What is Technical Analysis?

Key Features of TA

Technical analysis is a method used in financial markets to evaluate and predict future price movements of assets, such as stocks, currencies, commodities, and cryptocurrencies. It is based on  historical price and volume data and can provide insights into market trends and patterns, which can help traders make informed investment decisions.

The core idea behind technical analysis is that market prices are not random but instead follow recognizable patterns and trends. By analyzing historical price data, technical analysts aim to identify these patterns and use them to predict future price movements.

Key concepts and tools used in technical analysis include:

Technical analysts use price charts to visualize the historical price movements of an asset over time. They examine different types of charts, such as line charts, bar charts, and candlestick charts, to identify patterns and trends

One of the fundamental principles of technical analysis is the concept of trends.
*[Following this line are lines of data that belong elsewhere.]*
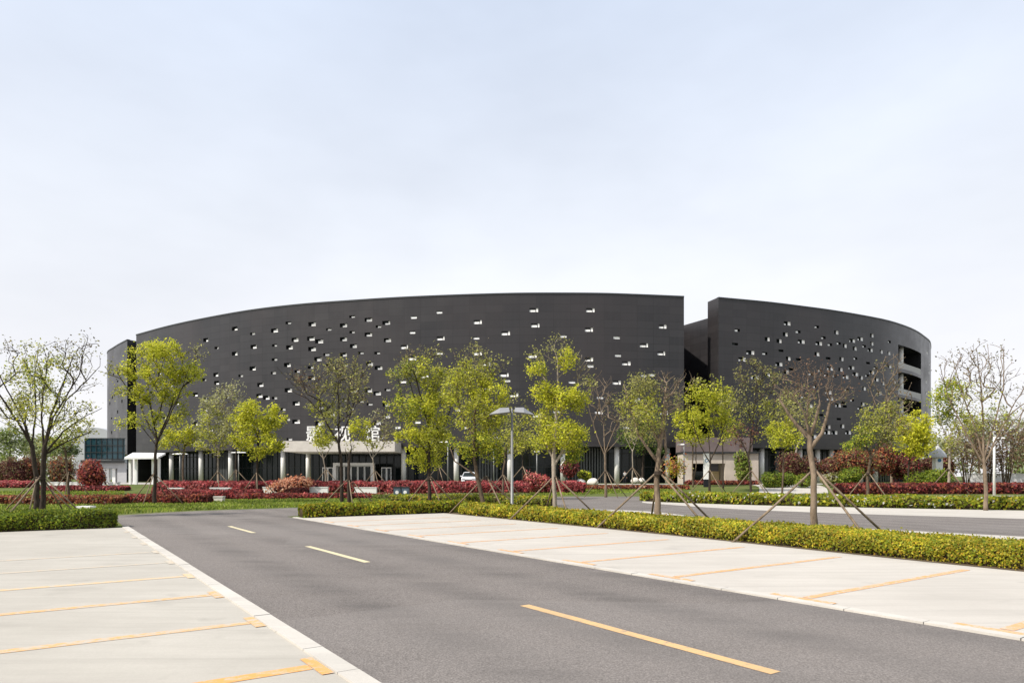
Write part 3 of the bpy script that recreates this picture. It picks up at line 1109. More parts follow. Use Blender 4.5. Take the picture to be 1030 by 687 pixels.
add(700, 290, 5.722, [(240,240),(227,323),(315,368),(265,408),(410,293),(398,375),(525,201),(515,264),(475,302),(590,250),(488,358),(530,403),(605,307),(590,408),(480,438),(550,465),(517,482),(410,495),(695,220),(735,285),(708,318),(697,378),(805,252),(773,325),(820,316),(855,332),(763,405),(835,408),(900,302),(872,338),(915,345),(945,292),(970,335),(1003,355),(1013,270),(1013,318),(920,402),(990,432),(893,455),(772,460),(830,467),(715,475),(748,497),(797,505),(860,510),(920,495),(950,515),(985,500),(1012,484),(135,470),(340,510),(663,493)])
add(840, 310, 5.286, [(195,143),(212,192),(245,232),(290,178),(285,240),(490,235),(475,285),(503,298),(215,315),(235,315),(220,380),(60,435),(153,428),(235,450),(90,490),(42,502),(15,517),(20,590),(40,628),(70,660),(290,310),(315,390),(485,390),(110,350),(500,340),(486,450),(255,400),(130,530)])
add(800, 370, 8.5875, [(65,250),(10,310),(165,165),(285,210),(300,268),(440,190),(490,280),(400,305),(365,328),(430,335),(580,315),(540,340),(220,408),(380,445),(405,500),(280,510),(275,558),(340,558),(425,562),(462,560),(120,330),(90,440),(60,520),(150,590)])
add(100, 330, 5.725, [(80,265),(105,305),(75,400),(60,435),(105,480),(70,520),(90,350),(110,560),(130,420),(70,600)])
RAWL += [(152, 395), (165, 420), (178, 405), (190, 430), (205, 402), (212, 432), (228, 400), (240, 420), (252, 428), (270, 420), (285, 412), (300, 420), (268, 400), (322, 410), (338, 420), (392, 410), (400, 430), (420, 425), (455, 415), (385, 440), (470, 430), (500, 440), (160, 375), (172, 388), (218, 385)]
rngw = random.Random(11)
WM, WW = [], []


def fits(L, s, z, w, h):
    for (s2, z2, w2, h2, t2) in L:
        if abs(s - s2) < (w + w2) / 2 + 0.03 and abs(z - z2) < (h + h2) / 2 + 0.03:
            return False
    return True


for (px, py) in RAWL:
    if 129 < px < 139 or 686 < px < 722:
        continue
    if px <= 129 or px > 722:
        C_, L_ = CW, WW
        hh = C_.hit(px)
    else:
        C_, L_ = CM, WM
        hh = C_.hit(px)
    if hh is None:
        continue
    s, Z = hh
    z = CH + (HY - py) / F * Z
    if z < 7.0 or z > 26.4:
        continue
    r = rngw.random()
    if px > 722:
        ty = 'L' if r < 0.34 else ('J' if r < 0.66 else ('D' if r < 0.80 else 'K'))
    elif px < 129:
        ty = 'D' if r < 0.5 else 'J'
    elif px < 330:
        ty = 'L' if r < 0.60 else 'D'
    else:
        ty = 'L' if r < 0.5 else 'D'
    w, h = {'L': (1.16, 0.56), 'D': (0.90, 0.36), 'J': (0.80, 0.58), 'K': (0.85, 0.40)}[ty]
    if px > 722:
        w *= 1.12
    if px < 330:
        w *= 1.12
        h *= 1.08
    w *= rngw.uniform(0.94, 1.06)
    s = round(s / 0.2) * 0.2
    z = round(z / 0.12) * 0.12
    if s < w or s > C_.L - w:
        continue
    if px > 722 and 900 < px < 930 and 343 < py < 420:
        continue
    if fits(L_, s, z, w, h):
        L_.append((s, z, w, h, ty + ('l' if px < 400 else ('c' if px < 722 else 'r'))))
# loggias on the right of the wing
LOG = []
for (yt, yb) in ((346.5, 370), (373.5, 396.5), (399.5, 422)):
    s0, Z0 = CW.hit(903.5)
    s1, Z1 = CW.hit(926.5)
    zt = CH + (HY - yt) / F * Z0
    zb_ = CH + (HY - yb) / F * Z0
    LOG.append(((s0 + s1) / 2, (zt + zb_) / 2, abs(s1 - s0), zt - zb_))
WW = [w for w in WW if all(not (abs(w[0] - l[0]) < (w[2] + l[2]) / 2 + .2 and abs(w[1] - l[1]) < (w[3] + l[3]) / 2 + .2) for l in LOG)]

bld = thing('museum', 'vast dark curved drum building with scattered small white windows and a tall slot', 'building', (0.0, 120.0, 0.8))


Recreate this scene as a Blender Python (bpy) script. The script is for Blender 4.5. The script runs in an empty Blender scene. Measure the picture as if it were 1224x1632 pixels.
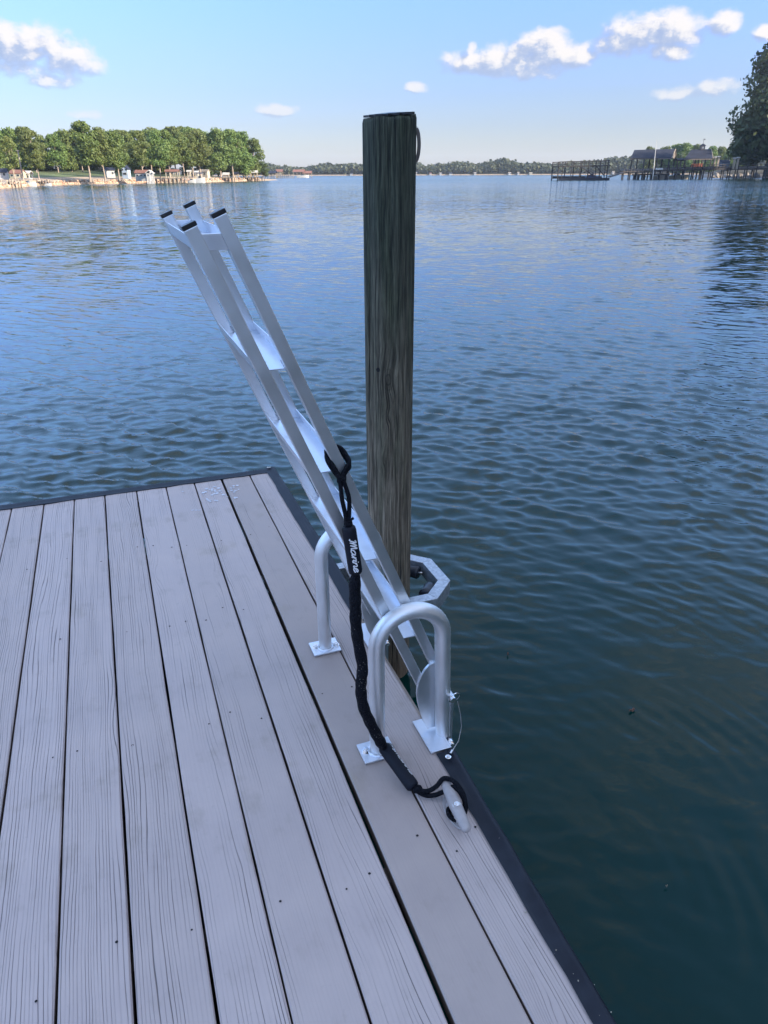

Traders look for upward (bullish) or downward (bearish) trends in price movements to determine the general direction of an asset’s price.

Support levels are price levels at which buying pressure is expected to be strong enough to prevent further price declines, while resistance levels are price levels where selling pressure is expected to be strong enough to prevent further price increases. Technical analysts use these levels to identify potential entry and exit points for trades.

These are mathematical calculations applied to price and volume data to generate trading signals. Examples of technical indicators include moving averages, oscillators (such as the Relative Strength Index – RSI), and MACD (Moving Average Convergence Divergence).

Technical analysts study various chart patterns, such as triangles, head and shoulders, double tops/bottoms, and wedges, to anticipate potential trend reversals or continuation.

The trading volume, or the number of shares or contracts traded during a given period, is also analyzed in technical analysis. Volume can provide insights into the strength or weakness of a price movement and validate or contradict other technical signals.

Technical analysts often examine price data over different timeframes, including short-term (intraday), medium-term (daily or weekly), and long-term (monthly or yearly). Each timeframe provides different insights and signals.

Markets move in cycles as investors change from being optimistic (buliish) to pessimistic (bearish).  These cycles can be predicted with a range of cyclical techniques and statistical ratios and provide technical analysts with a view of what may happen next and in what timeframe.

Technical analysts will often test their ideas with dummy paper based trades, trades they can place in the past to see how they would have performed or perhaps testing entire trading strategies to see how their investments would have fared if they had bought and sold according to a pre-determined approach.

Technical analysts will evaluate any potential real or dummy trade against potential risk and reward of that trade.  Managing risk and reward is an essential skill when trading with technical analysis.